The problem: Retype precisely the section of the data that starts at the line containing "nrm = g.n('ShaderNodeSeparateXYZ');" and runs to its final line, ends included.
----------
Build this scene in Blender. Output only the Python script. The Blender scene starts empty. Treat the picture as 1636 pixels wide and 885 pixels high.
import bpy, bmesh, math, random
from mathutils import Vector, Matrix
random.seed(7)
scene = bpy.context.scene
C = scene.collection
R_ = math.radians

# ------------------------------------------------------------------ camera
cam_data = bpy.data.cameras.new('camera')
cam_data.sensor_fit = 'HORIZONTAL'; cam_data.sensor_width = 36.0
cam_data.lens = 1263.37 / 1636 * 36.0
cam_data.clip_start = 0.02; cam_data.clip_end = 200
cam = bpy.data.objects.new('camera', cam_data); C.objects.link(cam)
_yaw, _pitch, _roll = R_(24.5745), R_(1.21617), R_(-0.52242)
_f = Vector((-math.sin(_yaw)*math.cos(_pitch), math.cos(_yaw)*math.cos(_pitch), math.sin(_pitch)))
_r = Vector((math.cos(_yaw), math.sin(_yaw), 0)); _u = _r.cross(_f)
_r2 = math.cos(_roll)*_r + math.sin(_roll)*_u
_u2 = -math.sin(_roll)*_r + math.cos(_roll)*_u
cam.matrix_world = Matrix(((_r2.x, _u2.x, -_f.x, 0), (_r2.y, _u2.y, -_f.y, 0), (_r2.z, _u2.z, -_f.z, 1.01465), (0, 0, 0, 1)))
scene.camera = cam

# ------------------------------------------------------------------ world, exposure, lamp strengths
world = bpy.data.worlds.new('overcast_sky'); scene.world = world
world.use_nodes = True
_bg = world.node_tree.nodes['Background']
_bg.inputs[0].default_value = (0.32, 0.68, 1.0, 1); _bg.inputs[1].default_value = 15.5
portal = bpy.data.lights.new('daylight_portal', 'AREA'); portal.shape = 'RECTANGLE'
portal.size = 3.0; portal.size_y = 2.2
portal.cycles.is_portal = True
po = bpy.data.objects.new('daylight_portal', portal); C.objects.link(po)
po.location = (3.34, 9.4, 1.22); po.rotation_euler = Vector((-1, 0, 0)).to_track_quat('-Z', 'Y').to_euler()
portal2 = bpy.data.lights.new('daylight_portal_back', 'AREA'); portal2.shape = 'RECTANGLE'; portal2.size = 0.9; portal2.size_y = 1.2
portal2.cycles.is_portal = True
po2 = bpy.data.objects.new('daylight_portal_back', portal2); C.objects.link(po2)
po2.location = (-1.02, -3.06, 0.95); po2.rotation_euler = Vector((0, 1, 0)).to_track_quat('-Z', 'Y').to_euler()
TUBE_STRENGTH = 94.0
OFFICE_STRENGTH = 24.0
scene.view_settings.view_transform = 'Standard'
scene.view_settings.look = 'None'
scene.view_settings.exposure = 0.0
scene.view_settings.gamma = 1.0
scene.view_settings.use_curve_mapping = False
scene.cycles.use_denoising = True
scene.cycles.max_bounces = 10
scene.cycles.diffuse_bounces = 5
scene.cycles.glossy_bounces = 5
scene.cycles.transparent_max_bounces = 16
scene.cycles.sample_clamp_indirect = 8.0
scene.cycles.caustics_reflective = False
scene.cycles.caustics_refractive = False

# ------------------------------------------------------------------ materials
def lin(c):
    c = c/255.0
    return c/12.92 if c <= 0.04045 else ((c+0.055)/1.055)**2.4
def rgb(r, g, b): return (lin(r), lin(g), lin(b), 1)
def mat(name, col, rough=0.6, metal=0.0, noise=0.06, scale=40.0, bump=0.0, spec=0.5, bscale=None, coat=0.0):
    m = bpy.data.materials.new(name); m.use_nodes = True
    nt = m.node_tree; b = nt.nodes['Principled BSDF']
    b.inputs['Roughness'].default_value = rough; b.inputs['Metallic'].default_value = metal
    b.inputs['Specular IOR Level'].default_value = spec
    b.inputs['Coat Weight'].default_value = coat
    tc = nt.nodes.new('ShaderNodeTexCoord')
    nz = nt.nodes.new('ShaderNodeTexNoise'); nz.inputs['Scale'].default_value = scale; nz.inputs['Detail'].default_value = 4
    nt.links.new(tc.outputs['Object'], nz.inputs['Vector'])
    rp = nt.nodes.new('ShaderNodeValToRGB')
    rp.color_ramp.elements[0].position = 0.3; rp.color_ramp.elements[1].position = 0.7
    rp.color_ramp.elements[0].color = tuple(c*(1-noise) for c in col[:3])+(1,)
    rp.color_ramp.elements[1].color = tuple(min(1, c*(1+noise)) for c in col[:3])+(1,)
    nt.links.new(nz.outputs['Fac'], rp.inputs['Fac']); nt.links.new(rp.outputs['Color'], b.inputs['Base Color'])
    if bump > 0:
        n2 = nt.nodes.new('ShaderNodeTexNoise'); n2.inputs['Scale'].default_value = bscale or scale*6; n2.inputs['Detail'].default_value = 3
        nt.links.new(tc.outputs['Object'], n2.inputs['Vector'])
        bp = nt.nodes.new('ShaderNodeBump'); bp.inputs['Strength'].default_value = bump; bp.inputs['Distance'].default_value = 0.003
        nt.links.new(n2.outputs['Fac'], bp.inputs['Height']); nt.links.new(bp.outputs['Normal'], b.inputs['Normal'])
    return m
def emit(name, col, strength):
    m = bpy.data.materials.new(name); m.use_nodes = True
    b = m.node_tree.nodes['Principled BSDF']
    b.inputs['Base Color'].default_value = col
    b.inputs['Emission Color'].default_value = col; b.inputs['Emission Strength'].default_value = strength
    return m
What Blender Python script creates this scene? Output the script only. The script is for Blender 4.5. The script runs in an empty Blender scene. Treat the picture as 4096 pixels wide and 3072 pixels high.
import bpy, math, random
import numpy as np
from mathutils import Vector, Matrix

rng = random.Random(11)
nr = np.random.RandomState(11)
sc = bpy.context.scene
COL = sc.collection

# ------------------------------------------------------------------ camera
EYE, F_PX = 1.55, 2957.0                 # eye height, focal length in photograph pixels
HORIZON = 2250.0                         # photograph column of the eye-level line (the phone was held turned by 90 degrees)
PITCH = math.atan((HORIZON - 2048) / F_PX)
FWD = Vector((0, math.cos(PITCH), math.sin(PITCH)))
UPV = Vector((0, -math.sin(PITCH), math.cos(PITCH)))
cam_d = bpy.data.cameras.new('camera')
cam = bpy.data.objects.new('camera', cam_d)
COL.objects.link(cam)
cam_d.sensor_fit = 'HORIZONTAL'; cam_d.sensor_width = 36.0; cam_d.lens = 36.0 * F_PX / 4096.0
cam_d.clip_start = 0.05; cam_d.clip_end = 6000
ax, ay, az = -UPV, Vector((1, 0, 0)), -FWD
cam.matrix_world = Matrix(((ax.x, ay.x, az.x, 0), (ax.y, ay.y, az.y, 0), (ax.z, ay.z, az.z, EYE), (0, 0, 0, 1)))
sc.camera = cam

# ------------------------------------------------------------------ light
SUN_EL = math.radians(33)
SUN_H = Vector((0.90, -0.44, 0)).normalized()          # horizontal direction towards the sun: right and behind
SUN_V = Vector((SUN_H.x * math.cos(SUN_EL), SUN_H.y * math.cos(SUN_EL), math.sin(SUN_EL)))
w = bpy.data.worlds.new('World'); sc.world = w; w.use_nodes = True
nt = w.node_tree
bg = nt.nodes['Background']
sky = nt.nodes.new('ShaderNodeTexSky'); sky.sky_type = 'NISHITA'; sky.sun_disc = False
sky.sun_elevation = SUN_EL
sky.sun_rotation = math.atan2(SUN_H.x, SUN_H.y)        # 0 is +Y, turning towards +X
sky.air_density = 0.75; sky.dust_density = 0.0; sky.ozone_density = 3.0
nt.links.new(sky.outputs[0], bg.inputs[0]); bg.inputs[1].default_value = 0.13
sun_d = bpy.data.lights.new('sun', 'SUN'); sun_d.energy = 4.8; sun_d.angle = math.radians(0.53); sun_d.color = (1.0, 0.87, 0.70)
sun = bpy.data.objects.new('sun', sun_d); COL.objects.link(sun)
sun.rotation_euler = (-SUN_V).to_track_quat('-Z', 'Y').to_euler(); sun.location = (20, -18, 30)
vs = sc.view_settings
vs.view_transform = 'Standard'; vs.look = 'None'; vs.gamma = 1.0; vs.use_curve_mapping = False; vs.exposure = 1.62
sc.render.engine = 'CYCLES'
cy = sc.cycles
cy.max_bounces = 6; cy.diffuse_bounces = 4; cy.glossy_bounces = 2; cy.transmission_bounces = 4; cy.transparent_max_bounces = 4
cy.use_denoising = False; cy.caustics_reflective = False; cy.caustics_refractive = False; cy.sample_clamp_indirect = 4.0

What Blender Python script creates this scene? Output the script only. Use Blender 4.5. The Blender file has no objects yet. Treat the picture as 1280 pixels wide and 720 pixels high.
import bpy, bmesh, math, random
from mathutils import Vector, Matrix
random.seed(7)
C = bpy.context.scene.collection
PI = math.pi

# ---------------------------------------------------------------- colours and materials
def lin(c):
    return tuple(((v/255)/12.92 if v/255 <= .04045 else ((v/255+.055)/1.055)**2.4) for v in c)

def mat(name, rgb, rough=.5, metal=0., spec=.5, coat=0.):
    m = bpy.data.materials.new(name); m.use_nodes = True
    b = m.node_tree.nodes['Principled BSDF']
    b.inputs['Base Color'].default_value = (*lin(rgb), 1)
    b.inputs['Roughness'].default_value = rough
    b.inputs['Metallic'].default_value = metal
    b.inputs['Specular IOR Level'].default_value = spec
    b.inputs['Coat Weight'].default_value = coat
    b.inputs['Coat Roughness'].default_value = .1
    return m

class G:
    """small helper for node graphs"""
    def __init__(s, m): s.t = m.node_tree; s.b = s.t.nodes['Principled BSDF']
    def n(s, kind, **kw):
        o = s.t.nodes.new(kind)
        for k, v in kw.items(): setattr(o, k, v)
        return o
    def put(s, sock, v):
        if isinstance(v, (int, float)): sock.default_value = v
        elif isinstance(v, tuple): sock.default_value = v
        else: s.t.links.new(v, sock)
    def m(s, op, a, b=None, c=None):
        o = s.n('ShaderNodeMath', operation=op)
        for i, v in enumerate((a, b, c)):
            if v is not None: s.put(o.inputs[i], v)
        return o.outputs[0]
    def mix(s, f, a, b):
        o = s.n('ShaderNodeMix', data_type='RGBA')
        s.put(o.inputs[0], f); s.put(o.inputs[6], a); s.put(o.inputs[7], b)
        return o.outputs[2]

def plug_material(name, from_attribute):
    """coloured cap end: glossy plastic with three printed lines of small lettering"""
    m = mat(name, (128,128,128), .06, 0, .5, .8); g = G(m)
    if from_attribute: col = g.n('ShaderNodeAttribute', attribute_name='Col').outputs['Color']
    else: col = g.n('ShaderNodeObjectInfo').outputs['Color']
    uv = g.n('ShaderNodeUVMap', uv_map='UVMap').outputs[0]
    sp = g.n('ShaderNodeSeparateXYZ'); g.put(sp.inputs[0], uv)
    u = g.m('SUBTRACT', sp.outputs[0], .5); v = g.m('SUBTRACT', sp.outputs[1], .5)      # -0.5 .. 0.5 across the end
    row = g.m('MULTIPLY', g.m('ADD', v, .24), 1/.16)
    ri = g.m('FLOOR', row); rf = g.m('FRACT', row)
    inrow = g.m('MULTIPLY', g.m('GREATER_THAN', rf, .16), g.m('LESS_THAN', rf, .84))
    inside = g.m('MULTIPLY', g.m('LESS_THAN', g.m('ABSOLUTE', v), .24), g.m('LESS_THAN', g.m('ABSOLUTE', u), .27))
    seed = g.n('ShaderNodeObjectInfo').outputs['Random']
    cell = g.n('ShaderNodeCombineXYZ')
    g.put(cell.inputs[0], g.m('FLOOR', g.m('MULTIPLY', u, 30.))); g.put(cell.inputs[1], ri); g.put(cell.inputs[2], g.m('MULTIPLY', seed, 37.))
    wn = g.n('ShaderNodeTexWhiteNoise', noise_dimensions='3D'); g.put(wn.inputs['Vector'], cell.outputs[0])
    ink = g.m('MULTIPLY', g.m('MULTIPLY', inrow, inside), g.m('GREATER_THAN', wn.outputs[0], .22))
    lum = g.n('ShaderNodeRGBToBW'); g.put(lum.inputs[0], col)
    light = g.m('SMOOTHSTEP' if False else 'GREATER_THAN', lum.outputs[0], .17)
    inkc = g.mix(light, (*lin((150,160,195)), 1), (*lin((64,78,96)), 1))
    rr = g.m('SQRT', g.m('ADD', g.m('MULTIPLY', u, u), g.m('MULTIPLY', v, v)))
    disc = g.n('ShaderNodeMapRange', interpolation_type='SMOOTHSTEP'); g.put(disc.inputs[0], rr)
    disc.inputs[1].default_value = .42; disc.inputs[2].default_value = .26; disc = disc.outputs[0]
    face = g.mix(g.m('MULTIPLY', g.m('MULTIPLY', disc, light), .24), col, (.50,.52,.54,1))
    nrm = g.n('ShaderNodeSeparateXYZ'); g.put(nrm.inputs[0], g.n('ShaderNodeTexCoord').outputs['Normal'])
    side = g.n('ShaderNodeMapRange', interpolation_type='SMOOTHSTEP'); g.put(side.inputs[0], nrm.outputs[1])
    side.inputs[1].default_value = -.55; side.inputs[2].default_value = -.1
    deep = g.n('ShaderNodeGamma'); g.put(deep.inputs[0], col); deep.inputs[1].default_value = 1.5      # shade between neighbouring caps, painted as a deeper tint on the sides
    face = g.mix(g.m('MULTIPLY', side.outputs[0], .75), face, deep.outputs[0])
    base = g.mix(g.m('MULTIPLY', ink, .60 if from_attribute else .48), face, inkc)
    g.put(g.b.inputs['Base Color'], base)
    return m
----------
Reply to the exercise:
    nrm = g.n('ShaderNodeSeparateXYZ'); g.put(nrm.inputs[0], g.n('ShaderNodeTexCoord').outputs['Normal'])
    side = g.n('ShaderNodeMapRange', interpolation_type='SMOOTHSTEP'); g.put(side.inputs[0], nrm.outputs[1])
    side.inputs[1].default_value = -.55; side.inputs[2].default_value = -.1
    deep = g.n('ShaderNodeGamma'); g.put(deep.inputs[0], col); deep.inputs[1].default_value = 1.5      # shade between neighbouring caps, painted as a deeper tint on the sides
    face = g.mix(g.m('MULTIPLY', side.outputs[0], .75), face, deep.outputs[0])
    base = g.mix(g.m('MULTIPLY', ink, .60 if from_attribute else .48), face, inkc)
    g.put(g.b.inputs['Base Color'], base)
    return m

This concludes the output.